×

Będzie rozwód w rodzinie królewskiej! Wnuk Elżbiety II jest z żoną w separacji

Najstarszy wnuk królowej Elżbiety II, Peter Phillips jest w separacji z żoną Autumn i już niebawem się z nią rozwiedzie. To kolejny cios dla rodziny królewskiej, która przechodzi poważny kryzys spowodowany odejściem z dworu księcia Harry’ego i Meghan Markle.

Rozwód w rodzinie królewskiej

42-letni Peter Phillips jest synem księżniczki Anny i jej pierwszego męża Marka Phillipsa. Para poinformowała o rozwodzie w oficjalnym oświadczeniu stwierdzając, że jest to „najlepsze rozwiązanie dla ich dwojga dzieci”.

Oboje zapewnili, że pomimo rozwodu, nadal pozostaną bliskimi przyjaciółmi. Rozwód tak naprawdę niewiele zmieni w ich życiu, ponieważ wciąż oboje będą wspólnie opiekować się swoimi dziećmi: 9-letnią Savannah i 7-letnią Islą.

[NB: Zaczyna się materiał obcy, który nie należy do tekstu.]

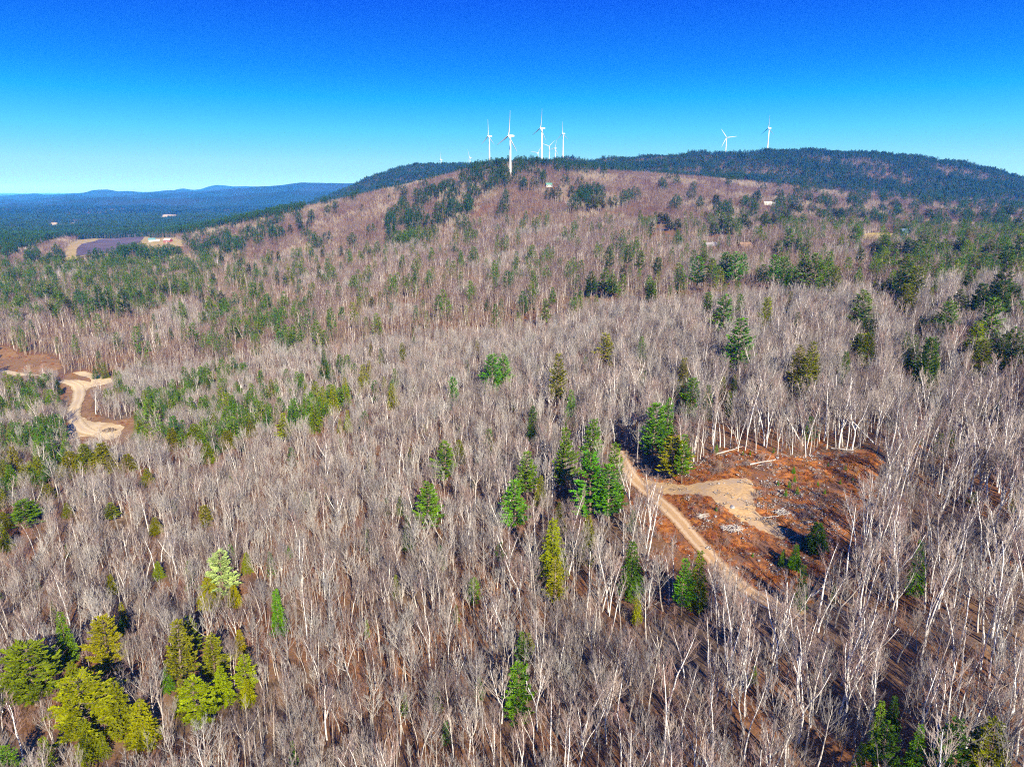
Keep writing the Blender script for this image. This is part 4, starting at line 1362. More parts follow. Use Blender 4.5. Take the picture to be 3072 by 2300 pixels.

Komunikat o rozwodzie bardzo zasmucił całą rodzinę królewską. Niemniej krewni rozumieją decyzję Petera i Autumn. Wnuk Elżbiety II poślubił pochodzącą z Kanady Autumn Kelly w 2008 roku w kaplicy św. Jerzego na Zamku Windsor. Małżonkowie mieszkali w Gloucestershire.

Peter Phillips nie posiada królewskiego tytułu i nigdy nie pełnił obowiązków członka rodziny królewskiej, ponieważ jest spokrewniony z królową w linii żeńskiej. Jego małżeństwo z Autumn trwało 12 lat.

Co będzie z dziećmi?

Para zdecydowała się na separację, którą zakończy rozwód. Sporo mówiło się w mediach o tym, że ich rozstanie może mieć związek z tzw. „Megxitem” i być kolejnym etapem rozpadu rodziny królewskiej. Podejrzewano, że Autumn może zechcieć przenieść się po rozwodzie do rodzinnego kraju i zabrać tam ze sobą dzieci, utrudniając tym samym ojcu kontakt z córkami.

Okazuje się jednak, że ze względu na dzieci para postanowiła nie zmieniać miejsca zamieszkania.

Decyzja o rozwodzie i dzieleniu opieki zapadła po wielu miesiącach dyskusji i – choć jest smutna – została podjęta za porozumieniem stron.

W oświadczeniu podkreślono, że dla Phillipsów najważniejsze jest dobro ich córek i dlatego oboje pozostaną w Gloucestershire, by dalej wychowywać je w miejscu, do którego są przywiązane.